::: MATERIAL TO PROCESS :::

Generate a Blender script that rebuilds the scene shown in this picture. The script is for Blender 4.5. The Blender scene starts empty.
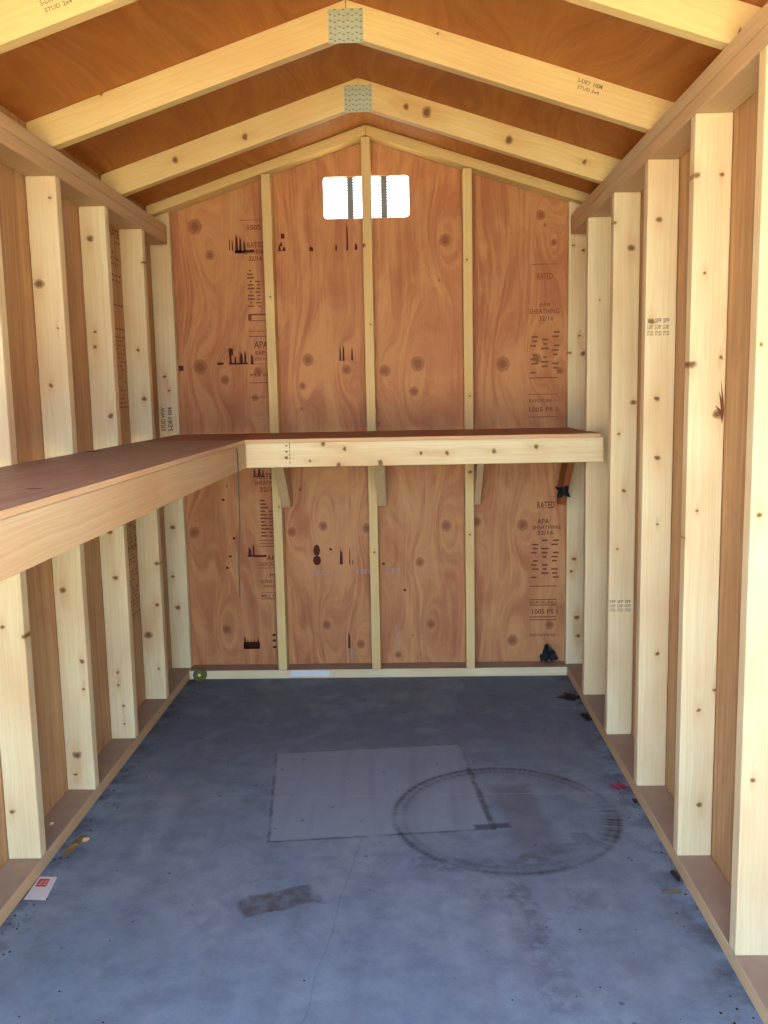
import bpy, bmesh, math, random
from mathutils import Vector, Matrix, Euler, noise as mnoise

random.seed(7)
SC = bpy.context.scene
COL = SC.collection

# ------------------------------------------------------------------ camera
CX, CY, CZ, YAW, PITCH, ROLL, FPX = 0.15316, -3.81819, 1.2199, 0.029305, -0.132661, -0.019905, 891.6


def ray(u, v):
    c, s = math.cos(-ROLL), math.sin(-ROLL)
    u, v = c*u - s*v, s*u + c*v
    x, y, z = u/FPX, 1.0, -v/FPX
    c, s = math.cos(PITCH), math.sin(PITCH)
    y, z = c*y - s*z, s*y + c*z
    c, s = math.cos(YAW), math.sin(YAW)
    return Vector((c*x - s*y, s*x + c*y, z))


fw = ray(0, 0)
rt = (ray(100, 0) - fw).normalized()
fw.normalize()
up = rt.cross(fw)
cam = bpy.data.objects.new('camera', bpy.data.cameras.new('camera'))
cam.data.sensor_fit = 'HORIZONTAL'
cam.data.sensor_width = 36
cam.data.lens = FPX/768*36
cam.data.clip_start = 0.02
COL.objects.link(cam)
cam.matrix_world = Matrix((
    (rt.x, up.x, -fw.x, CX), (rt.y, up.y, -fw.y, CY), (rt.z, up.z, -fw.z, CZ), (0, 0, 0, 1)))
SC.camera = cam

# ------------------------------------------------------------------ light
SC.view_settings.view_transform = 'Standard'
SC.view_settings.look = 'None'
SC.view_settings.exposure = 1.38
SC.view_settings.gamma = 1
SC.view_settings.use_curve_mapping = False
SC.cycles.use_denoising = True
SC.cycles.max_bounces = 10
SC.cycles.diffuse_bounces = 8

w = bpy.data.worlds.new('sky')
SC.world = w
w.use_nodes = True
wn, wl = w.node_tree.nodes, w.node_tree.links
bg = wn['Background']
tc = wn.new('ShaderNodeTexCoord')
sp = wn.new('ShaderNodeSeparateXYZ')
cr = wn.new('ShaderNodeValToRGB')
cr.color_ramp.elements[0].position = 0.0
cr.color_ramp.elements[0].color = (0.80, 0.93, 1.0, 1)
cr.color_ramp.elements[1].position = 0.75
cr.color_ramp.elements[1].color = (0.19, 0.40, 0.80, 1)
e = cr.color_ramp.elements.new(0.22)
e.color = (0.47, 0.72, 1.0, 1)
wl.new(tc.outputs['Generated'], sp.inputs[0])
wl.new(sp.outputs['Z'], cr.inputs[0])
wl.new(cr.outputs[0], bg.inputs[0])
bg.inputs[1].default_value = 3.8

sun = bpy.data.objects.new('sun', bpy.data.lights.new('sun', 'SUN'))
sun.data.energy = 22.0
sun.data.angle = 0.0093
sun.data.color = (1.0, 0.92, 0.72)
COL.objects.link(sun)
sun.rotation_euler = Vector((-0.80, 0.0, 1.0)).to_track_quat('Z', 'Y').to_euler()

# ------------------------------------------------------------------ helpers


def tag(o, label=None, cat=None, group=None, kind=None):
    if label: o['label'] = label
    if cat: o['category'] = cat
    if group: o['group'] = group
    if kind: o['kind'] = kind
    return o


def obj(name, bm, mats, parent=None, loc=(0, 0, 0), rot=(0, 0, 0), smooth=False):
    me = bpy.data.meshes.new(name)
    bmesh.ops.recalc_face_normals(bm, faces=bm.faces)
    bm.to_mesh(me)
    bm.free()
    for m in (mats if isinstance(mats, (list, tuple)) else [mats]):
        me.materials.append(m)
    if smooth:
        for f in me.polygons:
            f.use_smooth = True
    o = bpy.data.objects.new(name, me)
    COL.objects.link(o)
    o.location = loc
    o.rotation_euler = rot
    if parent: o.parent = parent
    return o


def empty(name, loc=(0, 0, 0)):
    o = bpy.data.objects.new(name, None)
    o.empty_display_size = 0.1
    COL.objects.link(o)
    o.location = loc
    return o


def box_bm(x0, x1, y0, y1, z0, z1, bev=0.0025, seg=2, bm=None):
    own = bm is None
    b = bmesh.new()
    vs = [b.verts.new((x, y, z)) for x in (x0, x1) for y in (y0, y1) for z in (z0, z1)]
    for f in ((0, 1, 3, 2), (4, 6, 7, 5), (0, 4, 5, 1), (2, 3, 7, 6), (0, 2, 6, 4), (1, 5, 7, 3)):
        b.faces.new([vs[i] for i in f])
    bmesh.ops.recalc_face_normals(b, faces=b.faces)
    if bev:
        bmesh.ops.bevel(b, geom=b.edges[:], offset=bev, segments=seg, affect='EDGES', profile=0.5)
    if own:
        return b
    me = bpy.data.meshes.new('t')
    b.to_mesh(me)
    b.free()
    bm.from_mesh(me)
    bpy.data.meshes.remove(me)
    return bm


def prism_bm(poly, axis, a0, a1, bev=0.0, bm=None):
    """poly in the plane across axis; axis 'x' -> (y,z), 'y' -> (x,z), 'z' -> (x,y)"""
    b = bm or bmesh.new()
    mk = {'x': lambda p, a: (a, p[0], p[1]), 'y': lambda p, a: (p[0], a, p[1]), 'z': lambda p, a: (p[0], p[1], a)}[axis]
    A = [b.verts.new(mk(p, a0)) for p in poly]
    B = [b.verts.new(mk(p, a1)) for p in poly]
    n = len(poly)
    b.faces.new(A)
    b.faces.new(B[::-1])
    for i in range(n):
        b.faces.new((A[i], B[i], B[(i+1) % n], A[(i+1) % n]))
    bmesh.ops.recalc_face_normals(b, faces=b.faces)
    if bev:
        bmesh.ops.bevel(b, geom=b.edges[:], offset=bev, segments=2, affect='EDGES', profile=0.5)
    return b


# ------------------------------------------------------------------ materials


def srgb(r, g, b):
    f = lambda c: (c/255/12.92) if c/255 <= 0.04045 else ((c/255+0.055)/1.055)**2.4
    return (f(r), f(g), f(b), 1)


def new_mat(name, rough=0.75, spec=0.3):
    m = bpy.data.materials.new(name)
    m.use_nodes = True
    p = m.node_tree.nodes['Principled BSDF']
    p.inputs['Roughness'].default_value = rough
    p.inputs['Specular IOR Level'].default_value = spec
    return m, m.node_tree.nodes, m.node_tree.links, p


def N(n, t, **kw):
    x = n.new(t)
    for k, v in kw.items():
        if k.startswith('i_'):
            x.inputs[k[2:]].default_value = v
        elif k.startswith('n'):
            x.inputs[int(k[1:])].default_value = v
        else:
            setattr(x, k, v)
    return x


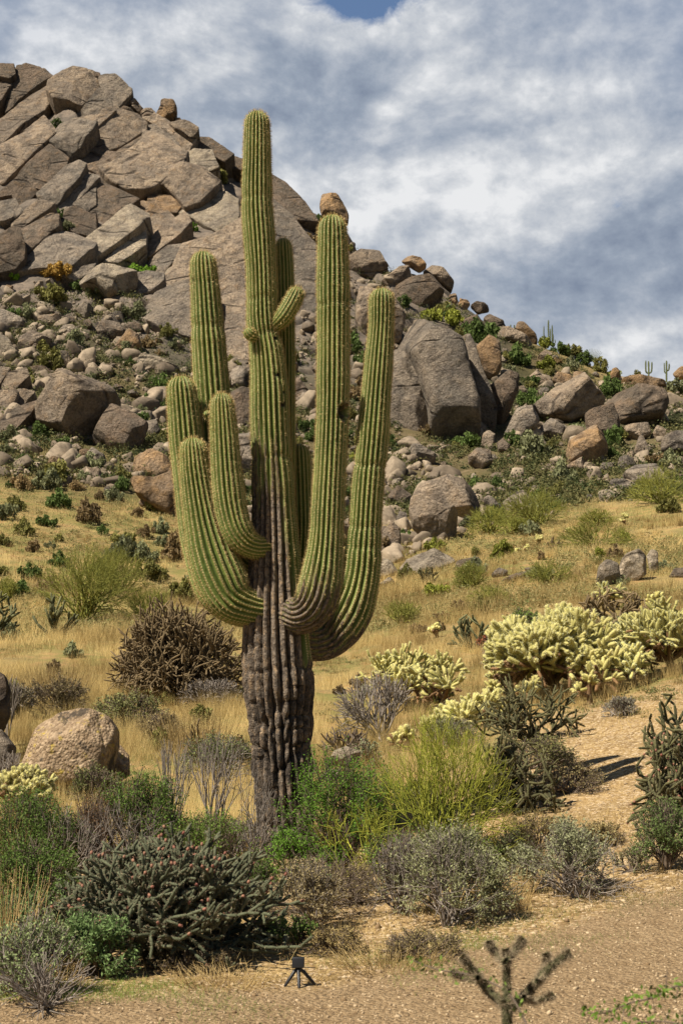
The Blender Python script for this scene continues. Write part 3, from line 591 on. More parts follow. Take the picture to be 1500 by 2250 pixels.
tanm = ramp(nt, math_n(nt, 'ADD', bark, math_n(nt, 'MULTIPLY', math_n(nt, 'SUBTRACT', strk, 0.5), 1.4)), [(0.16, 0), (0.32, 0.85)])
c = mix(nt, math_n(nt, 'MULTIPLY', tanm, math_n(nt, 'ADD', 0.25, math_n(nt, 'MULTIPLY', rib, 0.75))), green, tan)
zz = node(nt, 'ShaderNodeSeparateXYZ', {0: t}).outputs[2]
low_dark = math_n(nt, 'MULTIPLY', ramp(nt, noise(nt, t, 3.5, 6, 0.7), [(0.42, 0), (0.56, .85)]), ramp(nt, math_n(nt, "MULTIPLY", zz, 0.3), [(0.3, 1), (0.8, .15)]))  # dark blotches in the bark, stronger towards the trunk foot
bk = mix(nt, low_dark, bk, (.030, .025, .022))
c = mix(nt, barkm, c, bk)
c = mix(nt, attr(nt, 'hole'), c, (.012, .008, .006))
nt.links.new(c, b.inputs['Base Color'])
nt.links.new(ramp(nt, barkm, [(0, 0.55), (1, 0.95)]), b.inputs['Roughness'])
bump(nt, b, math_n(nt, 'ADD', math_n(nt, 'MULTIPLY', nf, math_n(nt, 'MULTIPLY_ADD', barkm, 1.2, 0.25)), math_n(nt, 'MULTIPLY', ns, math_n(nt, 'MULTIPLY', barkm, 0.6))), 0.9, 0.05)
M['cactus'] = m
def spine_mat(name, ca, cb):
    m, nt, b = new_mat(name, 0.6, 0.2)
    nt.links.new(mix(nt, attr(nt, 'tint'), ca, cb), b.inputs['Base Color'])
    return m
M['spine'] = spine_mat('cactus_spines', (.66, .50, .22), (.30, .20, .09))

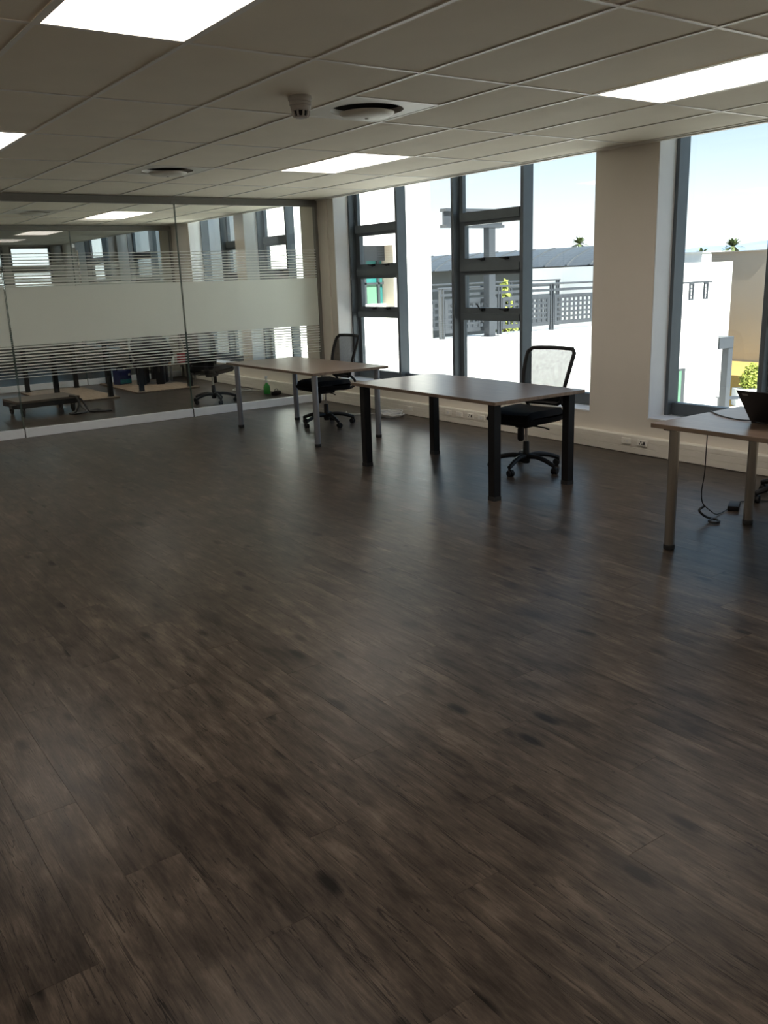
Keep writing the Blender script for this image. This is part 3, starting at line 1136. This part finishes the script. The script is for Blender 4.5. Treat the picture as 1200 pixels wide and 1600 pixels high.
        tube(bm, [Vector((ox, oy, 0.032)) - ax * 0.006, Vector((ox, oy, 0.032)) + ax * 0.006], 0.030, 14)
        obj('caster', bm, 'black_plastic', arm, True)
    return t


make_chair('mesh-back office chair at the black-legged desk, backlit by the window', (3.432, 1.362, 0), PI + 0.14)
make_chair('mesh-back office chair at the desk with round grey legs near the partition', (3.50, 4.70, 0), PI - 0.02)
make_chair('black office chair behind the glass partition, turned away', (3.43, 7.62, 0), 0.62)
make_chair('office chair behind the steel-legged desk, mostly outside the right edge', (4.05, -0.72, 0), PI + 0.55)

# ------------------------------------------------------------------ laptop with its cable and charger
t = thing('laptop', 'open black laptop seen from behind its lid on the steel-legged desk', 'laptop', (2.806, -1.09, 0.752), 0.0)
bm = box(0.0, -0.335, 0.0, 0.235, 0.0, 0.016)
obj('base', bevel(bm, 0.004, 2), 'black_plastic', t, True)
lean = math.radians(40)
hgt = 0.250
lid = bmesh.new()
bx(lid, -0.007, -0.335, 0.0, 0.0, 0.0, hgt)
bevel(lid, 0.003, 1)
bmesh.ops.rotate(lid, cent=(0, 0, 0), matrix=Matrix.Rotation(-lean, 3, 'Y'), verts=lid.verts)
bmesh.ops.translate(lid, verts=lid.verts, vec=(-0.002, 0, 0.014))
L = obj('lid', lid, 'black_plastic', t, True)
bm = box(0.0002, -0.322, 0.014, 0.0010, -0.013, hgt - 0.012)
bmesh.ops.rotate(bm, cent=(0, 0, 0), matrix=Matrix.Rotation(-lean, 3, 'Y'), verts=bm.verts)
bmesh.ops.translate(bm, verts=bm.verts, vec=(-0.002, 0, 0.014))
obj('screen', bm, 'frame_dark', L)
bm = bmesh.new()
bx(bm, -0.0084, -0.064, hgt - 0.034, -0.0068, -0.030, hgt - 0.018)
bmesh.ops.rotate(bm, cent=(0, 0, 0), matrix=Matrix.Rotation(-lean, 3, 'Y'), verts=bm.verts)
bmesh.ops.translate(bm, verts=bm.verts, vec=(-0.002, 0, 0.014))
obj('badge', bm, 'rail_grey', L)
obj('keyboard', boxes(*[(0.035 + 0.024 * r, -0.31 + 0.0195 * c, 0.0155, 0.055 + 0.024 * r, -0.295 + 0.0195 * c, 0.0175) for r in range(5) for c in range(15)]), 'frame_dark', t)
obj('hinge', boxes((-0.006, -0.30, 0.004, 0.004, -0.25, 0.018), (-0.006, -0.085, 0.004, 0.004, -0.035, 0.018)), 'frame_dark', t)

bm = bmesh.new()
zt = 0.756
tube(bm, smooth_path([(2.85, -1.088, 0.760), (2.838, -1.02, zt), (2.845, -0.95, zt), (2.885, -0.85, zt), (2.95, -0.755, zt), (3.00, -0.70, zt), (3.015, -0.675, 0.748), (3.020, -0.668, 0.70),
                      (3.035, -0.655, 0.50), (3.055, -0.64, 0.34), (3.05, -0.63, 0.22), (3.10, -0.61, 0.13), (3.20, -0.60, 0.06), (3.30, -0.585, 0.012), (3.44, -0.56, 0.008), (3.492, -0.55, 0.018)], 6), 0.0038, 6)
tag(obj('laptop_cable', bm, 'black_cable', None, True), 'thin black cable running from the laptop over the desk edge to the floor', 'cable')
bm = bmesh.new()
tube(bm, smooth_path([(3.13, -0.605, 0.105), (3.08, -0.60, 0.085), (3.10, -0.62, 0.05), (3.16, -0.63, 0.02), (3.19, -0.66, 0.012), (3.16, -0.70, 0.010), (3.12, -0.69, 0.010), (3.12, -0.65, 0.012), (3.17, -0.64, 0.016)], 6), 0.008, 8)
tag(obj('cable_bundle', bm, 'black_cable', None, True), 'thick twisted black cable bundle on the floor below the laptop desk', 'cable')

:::

**REQUEST**
Above are the records. Print exactly, and only, the lines from the line with "The Blender Python" to the line with "(.30, .20, .09))", both inclusive.

**EXPECTED OUTPUT**
The Blender Python script for this scene continues. Write part 3, from line 591 on. More parts follow. Take the picture to be 1500 by 2250 pixels.
tanm = ramp(nt, math_n(nt, 'ADD', bark, math_n(nt, 'MULTIPLY', math_n(nt, 'SUBTRACT', strk, 0.5), 1.4)), [(0.16, 0), (0.32, 0.85)])
c = mix(nt, math_n(nt, 'MULTIPLY', tanm, math_n(nt, 'ADD', 0.25, math_n(nt, 'MULTIPLY', rib, 0.75))), green, tan)
zz = node(nt, 'ShaderNodeSeparateXYZ', {0: t}).outputs[2]
low_dark = math_n(nt, 'MULTIPLY', ramp(nt, noise(nt, t, 3.5, 6, 0.7), [(0.42, 0), (0.56, .85)]), ramp(nt, math_n(nt, "MULTIPLY", zz, 0.3), [(0.3, 1), (0.8, .15)]))  # dark blotches in the bark, stronger towards the trunk foot
bk = mix(nt, low_dark, bk, (.030, .025, .022))
c = mix(nt, barkm, c, bk)
c = mix(nt, attr(nt, 'hole'), c, (.012, .008, .006))
nt.links.new(c, b.inputs['Base Color'])
nt.links.new(ramp(nt, barkm, [(0, 0.55), (1, 0.95)]), b.inputs['Roughness'])
bump(nt, b, math_n(nt, 'ADD', math_n(nt, 'MULTIPLY', nf, math_n(nt, 'MULTIPLY_ADD', barkm, 1.2, 0.25)), math_n(nt, 'MULTIPLY', ns, math_n(nt, 'MULTIPLY', barkm, 0.6))), 0.9, 0.05)
M['cactus'] = m
def spine_mat(name, ca, cb):
    m, nt, b = new_mat(name, 0.6, 0.2)
    nt.links.new(mix(nt, attr(nt, 'tint'), ca, cb), b.inputs['Base Color'])
    return m
M['spine'] = spine_mat('cactus_spines', (.66, .50, .22), (.30, .20, .09))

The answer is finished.